■ The problem ■
Starting with the line that contains "else 'panel_white', t)", reproduce each line through the end of the listing below, with no other output.

■ Dataset extract ■

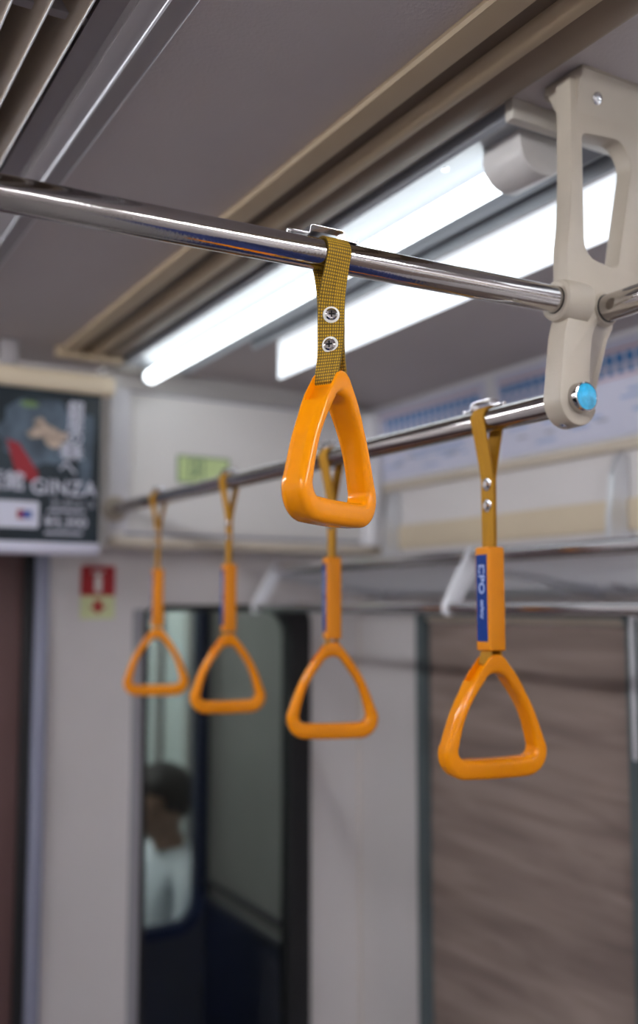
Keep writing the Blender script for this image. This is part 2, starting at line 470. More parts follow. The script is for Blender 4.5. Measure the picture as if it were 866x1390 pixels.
# ---------------------------------------------------------------- red extinguisher sign
sy = YF
fs = thing('extinguisher_sign', (.827, sy, 1.715), 'red and pale yellow fire extinguisher sign with down arrow on the end wall', 'sign')
link('red_panel', plate(rrect(.779, .874, 1.777, 1.858, .003), [], 'y', sy-.003, sy), 'red', fs)
link('yellow_panel', plate(rrect(.779, .874, 1.714, 1.777, .003), [], 'y', sy-.003, sy), 'sign_yellow', fs)
m = MB(); q = (sy-.0042, sy-.003)
m.prism(rrect(.817, .836, 1.786, 1.828, .005), 'y', *q)
m.box(.822, .831, *q, 1.828, 1.836); m.prism([(.808,1.838), (.835,1.836), (.846,1.846), (.835,1.843), (.808,1.843)], 'y', *q)
link('extinguisher_symbol', m, 'sign_white', fs)
m = MB().prism([(.827,1.728), (.852,1.748), (.838,1.748), (.838,1.765), (.816,1.765), (.816,1.748), (.802,1.748)], 'y', *q)
link('arrow', m, 'red', fs)

# ---------------------------------------------------------------- hanging poster
PY = 2.40
po = thing('hanging_poster', (.45, PY, 1.873), 'dark food advertisement poster hung from the ceiling over the brown end door', 'poster')
link('board', MB().box(.145, .757, PY, PY+.006, 1.895, 2.285, .001), 'poster_base', po)
link('top_clip_bar', MB().box(.11, .790, PY-.016, PY+.022, 2.281, 2.333, .012, 3), 'cream', po)
link('bottom_bar', MB().box(.14, .760, PY-.010, PY+.016, 1.873, 1.905, .009, 3), 'bar_white', po)
for xx in (.22, .525):
    link('hanger', MB().box(xx-.02, xx+.02, PY-.005, PY+.012, 2.33, ZC-.001, .003), 'duct_metal', po)
f0, f1 = PY-.0012, PY
def pf(x, y, z): return (x, PY-.0006-z, y)
blob = lambda cx, cz, rx, rz, n=18, ph=0: [(cx+rx*math.cos(2*PI*k/n)*(1+.12*math.sin(3*k+ph)), cz+rz*math.sin(2*PI*k/n)*(1+.12*math.cos(2*k+ph))) for k in range(n)]
# x = .505 + u*.00187 ; z = 2.285-(v-532)*.00183
X = lambda u: .505+u*.00187
Z = lambda v: 2.272-(v-535)*.00181
link('plate_picture', MB().prism(blob(X(52), Z(590), .098, .085), 'y', f0, f1), 'poster_slate', po)
link('slate_stripe', MB().prism([(X(108),Z(560)), (X(124),Z(560)), (X(121),Z(668)), (X(105),Z(668))], 'y', f0, f1), 'poster_slate', po)
m = MB(); 
for cx, cz, rx, rz, ph in ((60,588,20,10,0), (72,600,14,10,1), (52,576,8,7,2), (45,592,10,6,3), (82,592,9,6,4)):
    m.prism(blob(X(cx), Z(cz), rx*.0017, rz*.0017, 12, ph), 'y', PY-.002-.0003*ph, f0)
link('food_picture', m, 'poster_tan', po)
m = MB().prism([(X(10),Z(602)), (X(26),Z(606)), (X(52),Z(645)), (X(50),Z(660)), (X(24),Z(650))], 'y', PY-.0016, f0)
link('red_stripe', m, 'poster_red', po)
link('herb_picture', MB().prism(blob(X(38), Z(552), .022, .008), 'y', PY-.0016, f0), 'poster_green', po)
m = MB().prism(rrect(.30, X(54), Z(720), Z(684), .006), 'y', PY-.0017, f0)
link('card', m, 'poster_text', po)
m = MB().box(X(26), X(37), PY-.0024, PY-.0018, Z(708), Z(696)); link('card_square', m, 'poster_red', po)
m = MB().box(X(33), X(45), PY-.0027, PY-.0025, Z(707), Z(697)); link('card_blue_square', m, 'poster_blue', po)
m = MB()
text(m, 'GINZA', .052, lambda x, y, z: (X(42)+x, PY-.002-z, Z(673)+y), squash=.98, spacing=1.08)
text(m, '飯館', .050, lambda x, y, z: (X(-18)+x, PY-.002-z, Z(668)+y))
for k, ch in enumerate('銀座の味'):
    text(m, ch, .044, lambda x, y, z, k=k: (X(88)+x, PY-.002-z, Z(562+k*20)+y))
for k, ch in enumerate('春へ'):
    text(m, ch, .046, lambda x, y, z, k=k: (X(78)+x, PY-.002-z, Z(622+k*22)+y))
text(m, '¥3,300', .037, lambda x, y, z: (X(61)+x, PY-.002-z, Z(717)+y), squash=1.05)
text(m, 'ランチコース', .019, lambda x, y, z: (X(68)+x, PY-.002-z, Z(689)+y))
m.box(X(66), X(115), f0, f1, Z(696), Z(693)); m.box(X(62), X(112), f0, f1, Z(727), Z(724))
link('lettering', m, 'poster_text', po)

# ---------------------------------------------------------------- ceiling line diffuser (left)
ld = thing('line_diffuser', (.22, 0, ZC), 'dark grey slatted air outlet running along the middle of the ceiling', 'air vent')
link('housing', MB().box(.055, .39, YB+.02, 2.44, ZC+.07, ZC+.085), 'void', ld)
m = MB()
m.prism([(.358,2.392), (.385,2.392), (.388,2.402), (.388,2.44), (.352,2.44)], 'y', YB, 2.44)
link('edge_flange', m, 'duct_metal', ld)
link('flange_bead', MB().cyl((.3865,YB,2.3935), (.3865,2.44,2.3935), .0016, 8), 'alu', ld)
m = MB().prism([(.333,2.3935), (.353,2.3900), (.358,2.3905), (.360,2.42), (.333,2.43)], 'y', YB, 2.44)
link('inner_rail', m, 'duct_metal', ld)
link('rail_bead', MB().cyl((.357,YB,2.388), (.357,2.44,2.388), .0020, 8), 'alu', ld)
m = MB().prism([(.300,2.43), (.335,2.395), (.335,2.43)], 'y', YB, 2.44)
m.box(.30, .335, YB, 2.44, 2.402, 2.41)
link('side_channel', m, 'duct_metal', ld)
for k, xe in enumerate((.2915, .2535, .2155, .1775)):
    m = MB().prism([(xe,2.392), (xe+.001,2.397), (xe-.006,2.408), (xe-.026,2.436), (xe-.031,2.434), (xe-.018,2.412), (xe-.008,2.398)], 'y', YB, 2.44)
    link('slat', m, 'slat_metal', ld)
    link('slat_bead', MB().cyl((xe-.001,YB,2.393), (xe-.001,2.44,2.393), .0012, 8), 'alu', ld)
link('cross_member', MB().box(.08, .30, 1.03, 1.045, 2.405, 2.44), 'duct_metal', ld)
link('cross_member', MB().box(.08, .30, -.3, 1.03, 2.43, 2.445), 'duct_metal', ld)
link('end_cap', MB().box(.06, .39, 2.44, 2.46, 2.385, 2.47, .003), 'duct_metal', ld)

# ---------------------------------------------------------------- beige ceiling mouldings
rb = thing('ceiling_moulding', (.71, 0, 2.36), 'ribbed beige moulding running along the ceiling beside the lamps', 'moulding')
link('flat_rib', MB().prism([(.656,2.400), (.650,2.389), (.653,2.385), (.670,2.382), (.686,2.382), (.690,2.386), (.692,2.400)], 'y', YB, 2.40), 'rib', rb)
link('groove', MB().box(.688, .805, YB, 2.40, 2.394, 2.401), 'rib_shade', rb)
link('bead_rib', MB().prism([(.718,2.400), (.719,2.391), (.724,2.385), (.735,2.381), (.746,2.382), (.750,2.388), (.751,2.400)], 'y', YB, 2.40), 'rib', rb)
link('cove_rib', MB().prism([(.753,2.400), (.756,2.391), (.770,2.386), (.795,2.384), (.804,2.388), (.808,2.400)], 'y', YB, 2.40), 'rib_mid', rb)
link('end_piece', MB().box(.640, .815, 2.40, 2.43, 2.370, 2.401, .006), 'rib', rb)

# ---------------------------------------------------------------- lamp fixtures
def lamp(x, y0, y1, label, mirror=1, panel=True, tube='tube', z=0, grp=None):
    t = thing('ceiling_light', (x, (y0+y1)/2, 2.34+z), label, 'light', grp)
    s = mirror
    def P(pts): return [(x+s*(a-.90), b+z) for a, b in pts]
    # tray
    m = MB().prism(P([(.822,2.400), (.822,2.380), (.828,2.376), (.850,2.384), (.985,2.384), (1.000,2.374), (1.006,2.376), (1.006,2.400)]), 'y', y0, y1)
    link('tray', m, 'fixture', t)
    for ya, yb in ((y0-.012, y0+.004), (y1-.004, y1+.012)):
        link('end_rim', MB().prism(P([(.819,2.400), (.819,2.372), (1.012,2.372), (1.012,2.400)]), 'y', ya, yb, .002), 'fixture_rim', t)
    yt0, yt1 = y0+.10, y1-.03
    link('tube', MB().cyl((x, yt0-.02, 2.355+z), (x, yt1, 2.355+z), .0185, 24, bev=.008), tube, t)
    for (a, b) in ((y0+.022, yt0),):
        pr = [(.862,2.386), (.862,2.368)]+[(.902+.040*math.cos(PI+k/12*PI), 2.362+.034*math.sin(PI+k/12*PI)) for k in range(13)]+[(.942,2.368), (.942,2.386)]
        link('socket_cover', MB().prism(P(pr), 'y', a, b, .004), 'fixture_cover', t)
    link('cover_screw', MB().lathe((x-s*.030, yt0-.0005, 2.352+z), (0,1,0), [(0,0), (0,.005), (.002,.004), (.003,0)], 14), 'steel', t)
    link('tray_screw', MB().lathe((x-s*.05, yt0+.07, 2.384+z), (0,0,-1), [(0,.006), (.002,.005), (.0025,0)], 14), 'steel', t)
    link('socket', MB().cyl((x, yt1-.004, 2.356+z), (x, yt1+.014, 2.356+z), .021, 20, bev=.004), 'fixture', t)
    if panel:
        xa, xb = sorted((x+s*.128, x+s*.140))
        link('reflector_rail', MB().box(xa, xb, y0-.5, y1-.375, 2.366+z, 2.392+z, .004), 'fixture', t)
        xa, xb = sorted((x+s*.176, x+s*.182))
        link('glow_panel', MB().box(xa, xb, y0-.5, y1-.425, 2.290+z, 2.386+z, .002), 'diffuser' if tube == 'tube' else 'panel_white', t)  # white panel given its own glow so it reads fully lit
        xa, xb = sorted((x+s*.140, x+s*.178))
        link('reflector_base', MB().box(xa, xb, y0-.5, y1-.39, 2.390+z, 2.3995+z), 'fixture', t)
        m = MB().cyl((x+s*.150, y0+.02, 2.391+z), (x+s*.150, y0+.02, 2.374+z), .007, 12)
        m.cyl((x+s*.150, y0+.02, 2.376+z), (x+s*.150, y0+.02, 2.369+z), .010, 6)
        link('wing_nut', m, 'black_plastic', t)
    return t
lamp(.90, .925, 2.47, 'long fluorescent lamp on the ceiling beyond the cast bracket, nearer the end wall')
lamp(.90, -1.10, .42, 'fluorescent lamp on the right of the ceiling, behind the camera end', panel=False, tube='tube_strong')
lamp(-.34, .925, 2.47, 'fluorescent lamp on the left of the ceiling, nearer the end wall', mirror=-1, panel=False, tube='tube_strong')
lamp(-.34, -1.10, .42, 'fluorescent lamp on the left of the ceiling, middle of the car', mirror=-1, panel=False, tube='tube_strong')
lamp(-.34, -2.95, -1.50, 'fluorescent lamp on the left of the ceiling, rear of the car', mirror=-1, panel=False, tube='tube_strong')
lamp(.90, -2.95, -1.50, 'fluorescent lamp on the right of the ceiling, rear of the car', panel=False, tube='tube_strong')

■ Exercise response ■
        link('glow_panel', MB().box(xa, xb, y0-.5, y1-.425, 2.290+z, 2.386+z, .002), 'diffuser' if tube == 'tube' else 'panel_white', t)  # white panel given its own glow so it reads fully lit
        xa, xb = sorted((x+s*.140, x+s*.178))
        link('reflector_base', MB().box(xa, xb, y0-.5, y1-.39, 2.390+z, 2.3995+z), 'fixture', t)
        m = MB().cyl((x+s*.150, y0+.02, 2.391+z), (x+s*.150, y0+.02, 2.374+z), .007, 12)
        m.cyl((x+s*.150, y0+.02, 2.376+z), (x+s*.150, y0+.02, 2.369+z), .010, 6)
        link('wing_nut', m, 'black_plastic', t)
    return t
lamp(.90, .925, 2.47, 'long fluorescent lamp on the ceiling beyond the cast bracket, nearer the end wall')
lamp(.90, -1.10, .42, 'fluorescent lamp on the right of the ceiling, behind the camera end', panel=False, tube='tube_strong')
lamp(-.34, .925, 2.47, 'fluorescent lamp on the left of the ceiling, nearer the end wall', mirror=-1, panel=False, tube='tube_strong')
lamp(-.34, -1.10, .42, 'fluorescent lamp on the left of the ceiling, middle of the car', mirror=-1, panel=False, tube='tube_strong')
lamp(-.34, -2.95, -1.50, 'fluorescent lamp on the left of the ceiling, rear of the car', mirror=-1, panel=False, tube='tube_strong')
lamp(.90, -2.95, -1.50, 'fluorescent lamp on the right of the ceiling, rear of the car', panel=False, tube='tube_strong')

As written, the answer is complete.